## PROVIDED DATA:
◇ ◇ ◇ ◇ ◇ ◇ ◇

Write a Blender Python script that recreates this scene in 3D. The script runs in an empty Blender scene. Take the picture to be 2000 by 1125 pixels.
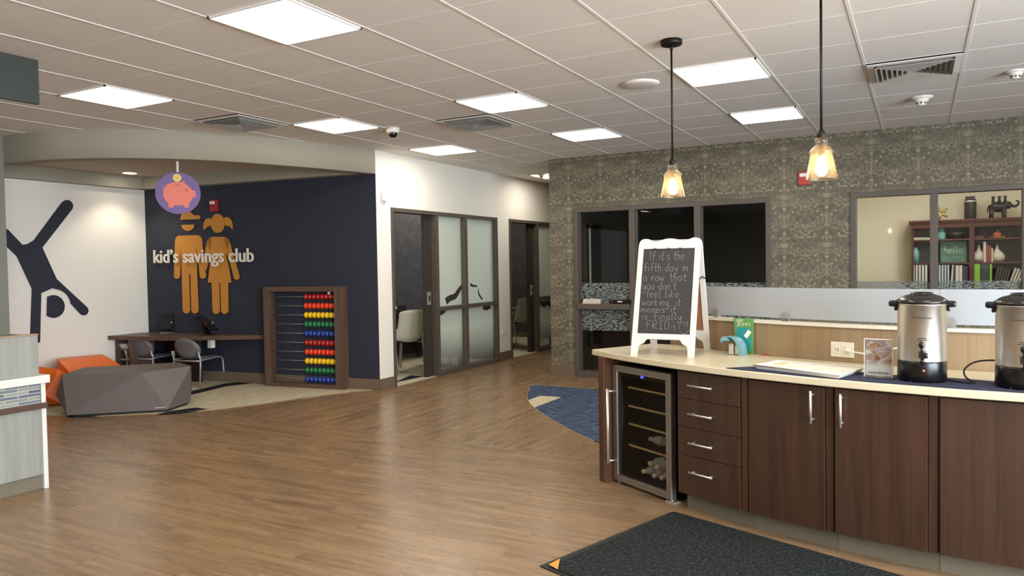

◇ ◇ ◇ ◇ ◇ ◇ ◇

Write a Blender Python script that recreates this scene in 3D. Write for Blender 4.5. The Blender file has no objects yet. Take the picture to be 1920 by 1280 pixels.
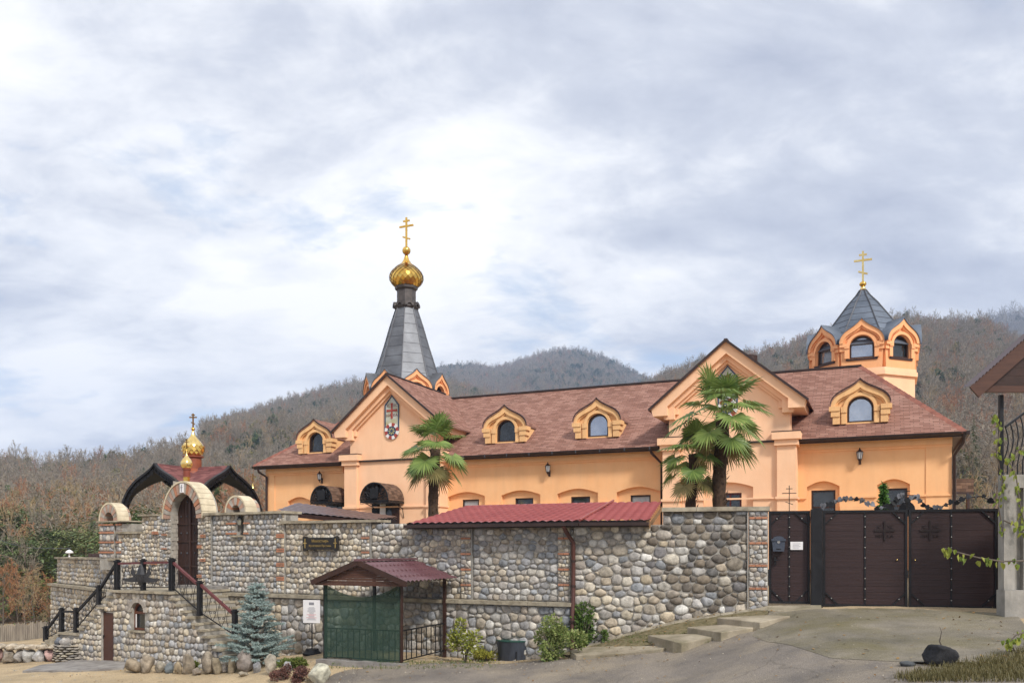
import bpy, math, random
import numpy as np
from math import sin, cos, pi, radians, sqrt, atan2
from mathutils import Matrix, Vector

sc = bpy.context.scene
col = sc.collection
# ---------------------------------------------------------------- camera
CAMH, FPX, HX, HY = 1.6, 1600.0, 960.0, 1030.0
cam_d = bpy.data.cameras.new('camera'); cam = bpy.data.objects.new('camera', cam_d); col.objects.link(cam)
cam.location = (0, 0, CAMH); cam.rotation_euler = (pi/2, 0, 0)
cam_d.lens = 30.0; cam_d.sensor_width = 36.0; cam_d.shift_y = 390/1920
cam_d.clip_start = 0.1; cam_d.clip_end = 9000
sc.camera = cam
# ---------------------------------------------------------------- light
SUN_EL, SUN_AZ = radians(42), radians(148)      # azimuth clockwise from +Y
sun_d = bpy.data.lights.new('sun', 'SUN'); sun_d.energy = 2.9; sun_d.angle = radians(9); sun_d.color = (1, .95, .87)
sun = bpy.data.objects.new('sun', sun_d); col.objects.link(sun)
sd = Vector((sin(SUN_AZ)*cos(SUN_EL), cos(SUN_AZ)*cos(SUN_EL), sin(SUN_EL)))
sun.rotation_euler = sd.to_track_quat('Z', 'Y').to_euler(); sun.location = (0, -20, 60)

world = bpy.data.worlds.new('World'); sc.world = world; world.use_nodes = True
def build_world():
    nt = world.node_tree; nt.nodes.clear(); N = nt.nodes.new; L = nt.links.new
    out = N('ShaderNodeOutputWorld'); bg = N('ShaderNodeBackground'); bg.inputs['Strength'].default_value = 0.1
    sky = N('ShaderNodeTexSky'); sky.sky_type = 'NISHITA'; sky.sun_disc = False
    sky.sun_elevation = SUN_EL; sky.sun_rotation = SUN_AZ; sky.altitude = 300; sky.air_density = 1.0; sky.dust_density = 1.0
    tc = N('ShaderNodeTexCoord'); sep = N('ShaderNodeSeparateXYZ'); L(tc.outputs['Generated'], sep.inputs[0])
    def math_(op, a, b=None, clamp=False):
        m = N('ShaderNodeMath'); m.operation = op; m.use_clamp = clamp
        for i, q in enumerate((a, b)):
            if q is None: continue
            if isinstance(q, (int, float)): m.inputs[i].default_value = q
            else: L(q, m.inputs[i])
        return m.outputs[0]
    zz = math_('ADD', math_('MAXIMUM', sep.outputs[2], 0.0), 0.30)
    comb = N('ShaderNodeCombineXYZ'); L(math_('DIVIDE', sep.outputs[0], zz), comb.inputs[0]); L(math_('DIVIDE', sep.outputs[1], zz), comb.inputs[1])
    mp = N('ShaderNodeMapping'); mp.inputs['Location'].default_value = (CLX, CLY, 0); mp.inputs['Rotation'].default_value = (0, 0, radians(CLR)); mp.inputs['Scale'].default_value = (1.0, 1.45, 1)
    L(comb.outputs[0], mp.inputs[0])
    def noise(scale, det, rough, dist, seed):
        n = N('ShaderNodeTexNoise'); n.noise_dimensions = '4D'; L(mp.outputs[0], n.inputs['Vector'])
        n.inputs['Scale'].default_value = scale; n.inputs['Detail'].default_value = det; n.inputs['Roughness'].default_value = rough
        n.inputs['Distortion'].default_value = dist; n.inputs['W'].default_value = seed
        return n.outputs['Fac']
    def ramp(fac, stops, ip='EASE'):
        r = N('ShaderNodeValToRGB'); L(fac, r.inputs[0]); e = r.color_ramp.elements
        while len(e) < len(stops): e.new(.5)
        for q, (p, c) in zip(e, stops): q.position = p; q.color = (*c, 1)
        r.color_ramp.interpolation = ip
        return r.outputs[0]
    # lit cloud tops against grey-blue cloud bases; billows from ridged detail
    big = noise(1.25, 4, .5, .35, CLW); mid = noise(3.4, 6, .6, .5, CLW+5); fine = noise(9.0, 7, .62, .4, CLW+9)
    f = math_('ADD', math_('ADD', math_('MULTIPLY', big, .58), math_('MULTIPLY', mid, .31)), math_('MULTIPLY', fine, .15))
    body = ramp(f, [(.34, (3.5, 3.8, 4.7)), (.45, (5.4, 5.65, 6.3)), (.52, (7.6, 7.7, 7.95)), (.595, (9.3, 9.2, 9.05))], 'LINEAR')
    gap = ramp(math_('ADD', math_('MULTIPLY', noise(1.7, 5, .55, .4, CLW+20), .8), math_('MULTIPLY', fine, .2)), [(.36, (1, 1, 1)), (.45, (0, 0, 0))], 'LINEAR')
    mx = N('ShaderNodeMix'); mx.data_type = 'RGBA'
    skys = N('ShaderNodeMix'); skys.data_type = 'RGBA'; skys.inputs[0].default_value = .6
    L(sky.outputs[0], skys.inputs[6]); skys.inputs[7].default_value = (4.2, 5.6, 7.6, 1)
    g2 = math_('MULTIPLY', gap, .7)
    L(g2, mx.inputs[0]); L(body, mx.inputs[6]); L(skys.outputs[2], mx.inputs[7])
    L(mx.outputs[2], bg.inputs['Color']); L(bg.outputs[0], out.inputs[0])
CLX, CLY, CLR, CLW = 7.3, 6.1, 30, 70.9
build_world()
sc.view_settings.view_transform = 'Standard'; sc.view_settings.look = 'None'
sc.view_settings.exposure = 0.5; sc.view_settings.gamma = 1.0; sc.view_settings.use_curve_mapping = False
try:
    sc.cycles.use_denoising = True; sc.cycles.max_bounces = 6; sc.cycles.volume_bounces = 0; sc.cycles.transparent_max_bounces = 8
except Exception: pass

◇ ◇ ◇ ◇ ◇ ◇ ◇

## WRITTEN REQUEST:
Pull out every line in the material above where "recreates" occurs.

## ANSWER TO THE TASK:
Write a Blender Python script that recreates this scene in 3D. The script runs in an empty Blender scene. Take the picture to be 2000 by 1125 pixels.
Write a Blender Python script that recreates this scene in 3D. Write for Blender 4.5. The Blender file has no objects yet. Take the picture to be 1920 by 1280 pixels.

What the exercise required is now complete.